The hour became her husband and my bride.

It is Meredith looking out, as he always did, from the discord of personal relationship to the including harmony of Earth with Man. To this third harmony the greater part of his work is devoted, and he would have seen the use of atomic energy as a threat to it. But he would not have limited his criticism to the military uses, He would not have howled in self-pity: “This thing is evil because it kills men”; nor would he have said complacently: “All will be well if only wo can exclude the military use and develop the civil use so that it may yield us more and more riches and power.” He would have seen clearly, as the world has not yet seen, that the civil uses are not necessarily beneficent, but may yet further cut Man off from his origin in Nature and his sense of being her child. He is a wicked and foolish child who attempts to enslave his mother.

But Meredith was not a defeatist. If you failed in one harmony, you might hope to find reconciliation in a greater and including harmony. A lonely man at odds with himself might find peace in the relationship of human love. Two lovers whose harmony had broken down might have assuagement in that loving Nature which “became her husband and my bride.” And if, in mid-century, our nuclear physicists can no longer “hope that some principle will emerge" to make impossible a new discord in Man’s relationship with Earth, Meredith’s sage counsel would be to look for a wider harmony beyond it.

His emblem of the supreme harmony was the stars. They were that religion in him which transcended his religion of Earth.
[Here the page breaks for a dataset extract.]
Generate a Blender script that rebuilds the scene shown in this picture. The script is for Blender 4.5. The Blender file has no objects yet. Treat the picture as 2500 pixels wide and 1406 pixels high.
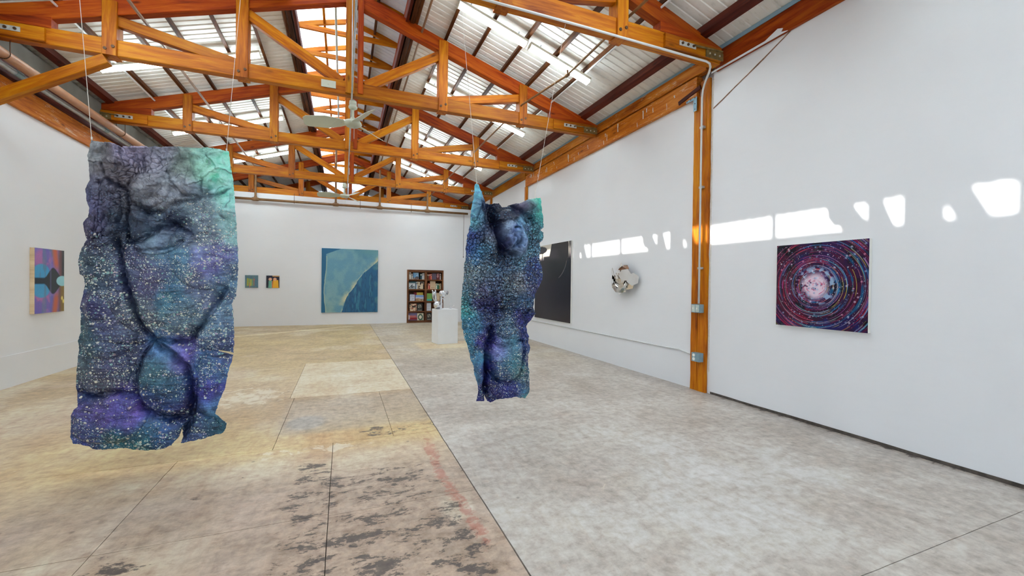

Whenever stars rise in his poetry, his poetry soars. The familiar instance is his great sonnet “Lucifer in Starlight ” where the fiend, in rebellion, is awed by them: —

He reached a middle height, and at the stars,
Which are the brain of heaven, he looked, and sank.
Around the ancient track marched, rank on rank,
The army of unalterable law.

But his most explicit word is in “Meditation under Stars.” Here he comes astonishingly close to stating our own problem in our own terms, when he asks whether we are to consider

. . . Earth, our blood-warm Earth, a shuddering prey
To that frigidity of brainless ray,

and answers in effect that the stars represent a harmony not affected by our discord, and a love (his other word for harmony) not destructible by the seeming failure of the love that binds Man and Earth: —

Yet space is given for breath of thought
Beyond our bounds when musing: more
When to that musing love is brought,
And love is asked of love’s wherefore.
’Tis Earth’s, her gift; else have we nought:
Her gift, her secret, here our tie.
And not with her and yonder sky?
Bethink you: were it Earth alone
Breeds love, would not her region be
The sole delight and throne
Of generous Deity?

The italics are not Meredith’s. They mark his deeper answer to his own deep questioning; his alternative to the distracted fears and desperate remedies which are causing the twentieth century to lose its balance.